The Israel Security Agency Uses Spyware for Wiretapping and Covert Surveillance.

© Tero Vesalainen |

Following our appeals to the Attorney General regarding police use of Pegasus spyware, on February 22, 2022, we also appealed to the Attorney General regarding the Israel Security Agency’s (ISA) use of spyware.

In the appeal, Attorney Gil Gan-Mor, Director of ACRI’s Civil and Social Rights Unit, claimed that just as the Wiretapping Law does not permit police use of spyware, it also prohibits ISA use due to the same rationale. We claimed that the concern we raised about police use of spyware is heightened when used by the ISA, which carries out wiretapping without court orders, covertly, and also for intelligence-gathering purposes.

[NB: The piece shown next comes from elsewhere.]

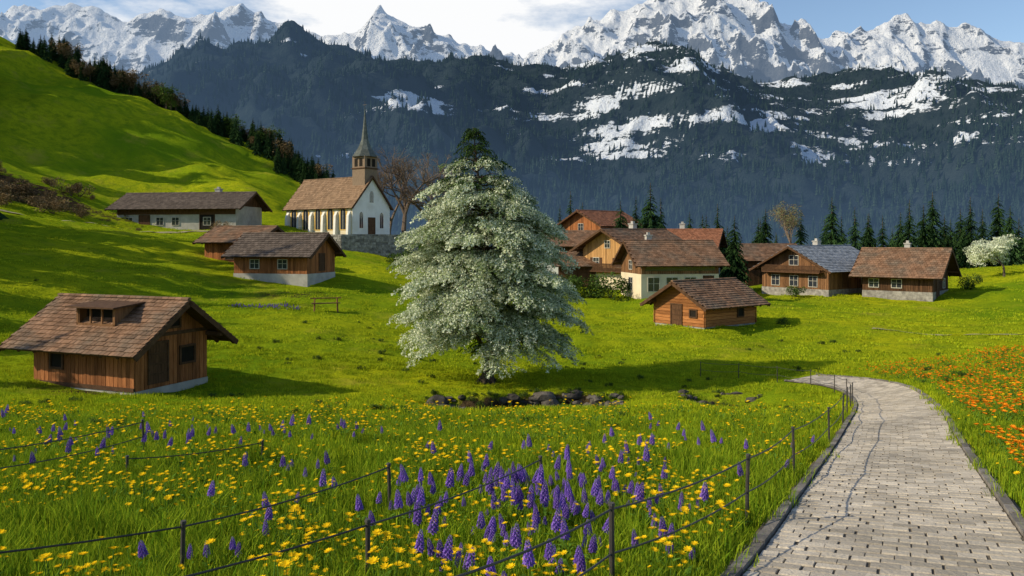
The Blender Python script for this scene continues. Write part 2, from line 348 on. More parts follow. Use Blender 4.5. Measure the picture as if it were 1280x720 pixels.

Moreover, we addressed the possibility that the ISA also uses Pegasus spyware or other spyware for the purpose of covert surveillance on smartphones, based on Section 10 of the Securities Law, which permits the covert search of vehicles and premises. We claimed that ISA's use of spyware for covert surveillance, on the basis of this clause, would be illegal and unacceptable, as the interpretation of the clause may not be expanded to apply authority for covert surveillance of vehicles and premises to smartphones. We noted that in the past, an amendment to the law was promoted to permit the ISA to carry out covert surveillance of computers, too, yet the amendment was neither passed nor legislated.

In sum, we claimed that in the absence of an explicit legal source, the Attorney General should instruct the Prime Minister, Minister of Defense, and head of the ISA that the ISA lacks the authority to use spyware, both for wiretapping and covert surveillance purposes.